## [WRITTEN EXERCISE]
Write every line of the material out exactly as shown.

## [INFORMATION SUPPLIED]
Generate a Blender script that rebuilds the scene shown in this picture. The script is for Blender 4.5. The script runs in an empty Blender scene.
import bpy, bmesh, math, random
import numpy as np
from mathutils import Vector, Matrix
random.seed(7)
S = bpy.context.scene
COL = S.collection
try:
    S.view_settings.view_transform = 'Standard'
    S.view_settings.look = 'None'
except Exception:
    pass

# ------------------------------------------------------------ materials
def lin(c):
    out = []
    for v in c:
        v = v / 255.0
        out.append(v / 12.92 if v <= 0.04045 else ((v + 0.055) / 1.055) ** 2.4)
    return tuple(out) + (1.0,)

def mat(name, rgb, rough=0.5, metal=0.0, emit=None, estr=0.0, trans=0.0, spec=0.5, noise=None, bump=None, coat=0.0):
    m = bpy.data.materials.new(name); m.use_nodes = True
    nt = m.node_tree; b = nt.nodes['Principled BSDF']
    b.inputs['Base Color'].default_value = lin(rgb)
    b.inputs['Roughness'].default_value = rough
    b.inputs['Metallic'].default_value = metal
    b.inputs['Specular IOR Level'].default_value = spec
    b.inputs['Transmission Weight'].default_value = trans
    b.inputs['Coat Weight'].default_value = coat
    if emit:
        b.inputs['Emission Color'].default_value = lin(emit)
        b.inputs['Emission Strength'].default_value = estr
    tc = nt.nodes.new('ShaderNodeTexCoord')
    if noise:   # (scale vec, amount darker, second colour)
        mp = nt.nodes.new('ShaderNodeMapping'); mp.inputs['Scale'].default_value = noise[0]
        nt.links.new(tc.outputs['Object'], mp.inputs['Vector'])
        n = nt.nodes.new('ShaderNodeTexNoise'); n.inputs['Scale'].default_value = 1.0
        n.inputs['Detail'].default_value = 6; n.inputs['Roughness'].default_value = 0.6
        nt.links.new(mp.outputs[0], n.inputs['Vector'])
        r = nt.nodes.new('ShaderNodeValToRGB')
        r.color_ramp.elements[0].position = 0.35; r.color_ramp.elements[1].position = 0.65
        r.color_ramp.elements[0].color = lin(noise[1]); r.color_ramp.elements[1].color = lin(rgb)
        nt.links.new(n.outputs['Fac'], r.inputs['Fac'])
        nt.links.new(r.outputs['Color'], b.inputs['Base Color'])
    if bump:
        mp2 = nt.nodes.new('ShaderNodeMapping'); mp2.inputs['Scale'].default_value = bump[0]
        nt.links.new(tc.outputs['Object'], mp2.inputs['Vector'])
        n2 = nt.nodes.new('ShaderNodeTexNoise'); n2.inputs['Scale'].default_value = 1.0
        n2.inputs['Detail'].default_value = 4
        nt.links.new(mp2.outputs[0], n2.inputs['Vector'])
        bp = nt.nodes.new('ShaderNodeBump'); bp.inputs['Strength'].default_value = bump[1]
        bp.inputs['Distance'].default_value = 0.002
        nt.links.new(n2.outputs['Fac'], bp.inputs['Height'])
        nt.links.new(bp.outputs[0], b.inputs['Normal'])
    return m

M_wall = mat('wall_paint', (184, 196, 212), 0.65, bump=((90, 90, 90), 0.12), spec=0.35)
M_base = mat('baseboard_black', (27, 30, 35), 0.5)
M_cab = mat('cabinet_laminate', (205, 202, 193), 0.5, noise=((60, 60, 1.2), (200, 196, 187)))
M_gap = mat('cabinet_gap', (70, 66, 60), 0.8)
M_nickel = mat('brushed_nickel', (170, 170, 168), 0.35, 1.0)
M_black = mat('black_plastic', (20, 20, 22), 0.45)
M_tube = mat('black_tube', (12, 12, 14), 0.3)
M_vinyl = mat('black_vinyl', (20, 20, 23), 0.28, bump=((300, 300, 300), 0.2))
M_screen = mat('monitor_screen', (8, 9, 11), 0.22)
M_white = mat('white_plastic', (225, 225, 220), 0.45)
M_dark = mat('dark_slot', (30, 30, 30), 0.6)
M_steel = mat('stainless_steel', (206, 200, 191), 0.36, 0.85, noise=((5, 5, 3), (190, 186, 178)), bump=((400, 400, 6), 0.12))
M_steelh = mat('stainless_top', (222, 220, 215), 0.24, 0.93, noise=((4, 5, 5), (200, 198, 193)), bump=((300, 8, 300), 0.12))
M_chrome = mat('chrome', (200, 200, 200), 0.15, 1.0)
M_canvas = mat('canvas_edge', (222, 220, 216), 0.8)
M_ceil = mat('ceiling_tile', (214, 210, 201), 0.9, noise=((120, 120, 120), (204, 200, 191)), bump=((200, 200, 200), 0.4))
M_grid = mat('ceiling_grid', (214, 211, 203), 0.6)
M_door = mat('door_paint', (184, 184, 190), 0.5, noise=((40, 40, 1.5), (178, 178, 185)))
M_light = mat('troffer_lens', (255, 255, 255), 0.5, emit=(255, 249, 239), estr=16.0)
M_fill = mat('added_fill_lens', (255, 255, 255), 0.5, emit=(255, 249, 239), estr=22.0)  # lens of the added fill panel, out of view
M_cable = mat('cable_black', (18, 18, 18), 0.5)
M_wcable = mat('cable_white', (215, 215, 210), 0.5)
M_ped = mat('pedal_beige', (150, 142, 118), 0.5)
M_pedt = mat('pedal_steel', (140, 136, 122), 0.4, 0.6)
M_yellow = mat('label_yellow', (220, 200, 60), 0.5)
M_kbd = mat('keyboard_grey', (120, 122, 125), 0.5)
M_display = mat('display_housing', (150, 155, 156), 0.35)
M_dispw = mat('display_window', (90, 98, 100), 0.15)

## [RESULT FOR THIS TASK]
Generate a Blender script that rebuilds the scene shown in this picture. The script is for Blender 4.5. The script runs in an empty Blender scene.
import bpy, bmesh, math, random
import numpy as np
from mathutils import Vector, Matrix
random.seed(7)
S = bpy.context.scene
COL = S.collection
try:
    S.view_settings.view_transform = 'Standard'
    S.view_settings.look = 'None'
except Exception:
    pass

# ------------------------------------------------------------ materials
def lin(c):
    out = []
    for v in c:
        v = v / 255.0
        out.append(v / 12.92 if v <= 0.04045 else ((v + 0.055) / 1.055) ** 2.4)
    return tuple(out) + (1.0,)

def mat(name, rgb, rough=0.5, metal=0.0, emit=None, estr=0.0, trans=0.0, spec=0.5, noise=None, bump=None, coat=0.0):
    m = bpy.data.materials.new(name); m.use_nodes = True
    nt = m.node_tree; b = nt.nodes['Principled BSDF']
    b.inputs['Base Color'].default_value = lin(rgb)
    b.inputs['Roughness'].default_value = rough
    b.inputs['Metallic'].default_value = metal
    b.inputs['Specular IOR Level'].default_value = spec
    b.inputs['Transmission Weight'].default_value = trans
    b.inputs['Coat Weight'].default_value = coat
    if emit:
        b.inputs['Emission Color'].default_value = lin(emit)
        b.inputs['Emission Strength'].default_value = estr
    tc = nt.nodes.new('ShaderNodeTexCoord')
    if noise:   # (scale vec, amount darker, second colour)
        mp = nt.nodes.new('ShaderNodeMapping'); mp.inputs['Scale'].default_value = noise[0]
        nt.links.new(tc.outputs['Object'], mp.inputs['Vector'])
        n = nt.nodes.new('ShaderNodeTexNoise'); n.inputs['Scale'].default_value = 1.0
        n.inputs['Detail'].default_value = 6; n.inputs['Roughness'].default_value = 0.6
        nt.links.new(mp.outputs[0], n.inputs['Vector'])
        r = nt.nodes.new('ShaderNodeValToRGB')
        r.color_ramp.elements[0].position = 0.35; r.color_ramp.elements[1].position = 0.65
        r.color_ramp.elements[0].color = lin(noise[1]); r.color_ramp.elements[1].color = lin(rgb)
        nt.links.new(n.outputs['Fac'], r.inputs['Fac'])
        nt.links.new(r.outputs['Color'], b.inputs['Base Color'])
    if bump:
        mp2 = nt.nodes.new('ShaderNodeMapping'); mp2.inputs['Scale'].default_value = bump[0]
        nt.links.new(tc.outputs['Object'], mp2.inputs['Vector'])
        n2 = nt.nodes.new('ShaderNodeTexNoise'); n2.inputs['Scale'].default_value = 1.0
        n2.inputs['Detail'].default_value = 4
        nt.links.new(mp2.outputs[0], n2.inputs['Vector'])
        bp = nt.nodes.new('ShaderNodeBump'); bp.inputs['Strength'].default_value = bump[1]
        bp.inputs['Distance'].default_value = 0.002
        nt.links.new(n2.outputs['Fac'], bp.inputs['Height'])
        nt.links.new(bp.outputs[0], b.inputs['Normal'])
    return m

M_wall = mat('wall_paint', (184, 196, 212), 0.65, bump=((90, 90, 90), 0.12), spec=0.35)
M_base = mat('baseboard_black', (27, 30, 35), 0.5)
M_cab = mat('cabinet_laminate', (205, 202, 193), 0.5, noise=((60, 60, 1.2), (200, 196, 187)))
M_gap = mat('cabinet_gap', (70, 66, 60), 0.8)
M_nickel = mat('brushed_nickel', (170, 170, 168), 0.35, 1.0)
M_black = mat('black_plastic', (20, 20, 22), 0.45)
M_tube = mat('black_tube', (12, 12, 14), 0.3)
M_vinyl = mat('black_vinyl', (20, 20, 23), 0.28, bump=((300, 300, 300), 0.2))
M_screen = mat('monitor_screen', (8, 9, 11), 0.22)
M_white = mat('white_plastic', (225, 225, 220), 0.45)
M_dark = mat('dark_slot', (30, 30, 30), 0.6)
M_steel = mat('stainless_steel', (206, 200, 191), 0.36, 0.85, noise=((5, 5, 3), (190, 186, 178)), bump=((400, 400, 6), 0.12))
M_steelh = mat('stainless_top', (222, 220, 215), 0.24, 0.93, noise=((4, 5, 5), (200, 198, 193)), bump=((300, 8, 300), 0.12))
M_chrome = mat('chrome', (200, 200, 200), 0.15, 1.0)
M_canvas = mat('canvas_edge', (222, 220, 216), 0.8)
M_ceil = mat('ceiling_tile', (214, 210, 201), 0.9, noise=((120, 120, 120), (204, 200, 191)), bump=((200, 200, 200), 0.4))
M_grid = mat('ceiling_grid', (214, 211, 203), 0.6)
M_door = mat('door_paint', (184, 184, 190), 0.5, noise=((40, 40, 1.5), (178, 178, 185)))
M_light = mat('troffer_lens', (255, 255, 255), 0.5, emit=(255, 249, 239), estr=16.0)
M_fill = mat('added_fill_lens', (255, 255, 255), 0.5, emit=(255, 249, 239), estr=22.0)  # lens of the added fill panel, out of view
M_cable = mat('cable_black', (18, 18, 18), 0.5)
M_wcable = mat('cable_white', (215, 215, 210), 0.5)
M_ped = mat('pedal_beige', (150, 142, 118), 0.5)
M_pedt = mat('pedal_steel', (140, 136, 122), 0.4, 0.6)
M_yellow = mat('label_yellow', (220, 200, 60), 0.5)
M_kbd = mat('keyboard_grey', (120, 122, 125), 0.5)
M_display = mat('display_housing', (150, 155, 156), 0.35)
M_dispw = mat('display_window', (90, 98, 100), 0.15)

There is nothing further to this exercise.